What Are We Measuring?

In the past decade, there has been a focus on assessment and evaluation.  Much of this focus has come from foundations, who want more justification of the effectiveness of nonprofit strategies.  The result has been many nonprofits looking for data they can measure – how many people served, how many programs run, etc.  I call these “nonprofit widgets,” small, concrete, measurable pieces of information.  The problem with nonprofit widgets is that they tell us very little about real effectiveness.

I have heard from many nonprofit Executive Directors about their frustration at having to measure this information.  Their frustration exists on several levels.  First, they have to have staff and systems to measure this information, and foundations do not often want to support those costs, but still want the information measured.  Second, they feel that a large amount of time is spent measuring data which may or may not be truly useful to them as managers.

So if the current methods are frustrating to both nonprofits and foundations, then how should we be measuring our effectiveness?  By far, the harder things to “meaure” are the qualitative aspects of mission-work.  Are clients happier, more satisfied, more effective in their lives?  These are the big questions nonprofits wrestle with (and the reason they exist), and it it hard to know how to measure those.

Meauring effectiveness in the nonprofit field cannot be dictated solely by data.  Data is just a beginning, and I would submit, a relatively small part of understanding effectiveness.  Those widgets are what are commonly known as “outputs” vs. “outcomes.”  We need to focus more on outcomes – the large-scale, long-term change nonprofits seek to bring about.  Widgets are incremental, and therefore are a weak measure of a large-scale, long-term outcome.

Evaluation should be a living practice – not a data gathering process that happens only periodically.  Nonprofit board meetings should involve a review of widget data, combined with a broad discussion organized around the question “what does this tell us about how well we are accomplishing our mission?”  This kind of discussion will inevitably open other questions, such as “are we measuring the right things?” 

And here is the crux of what it means to have a living practice: the answers to these questions are less important than the process of asking the questions and engaging in the discussion!

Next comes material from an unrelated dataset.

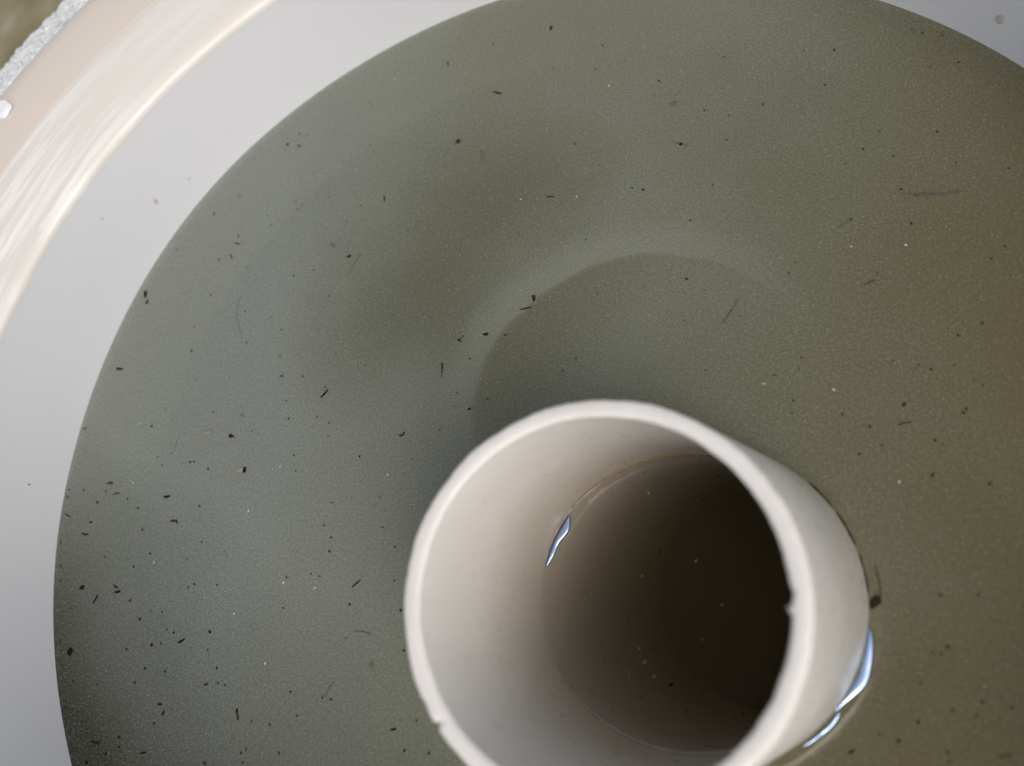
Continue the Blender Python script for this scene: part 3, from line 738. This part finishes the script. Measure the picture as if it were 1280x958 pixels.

Board members will become far more engaged by these types of discussions, than by budget review and committee reports.  And that is the level you want them to be involved – policy and direction setting.  So in addition to having a strategic plan, organizations should regularly question themselves and their board about how well they are doing, and what they should be measuring.  This will close the loop on the strategic plan – supporting the relationship between progress on objectives, and progress on mission.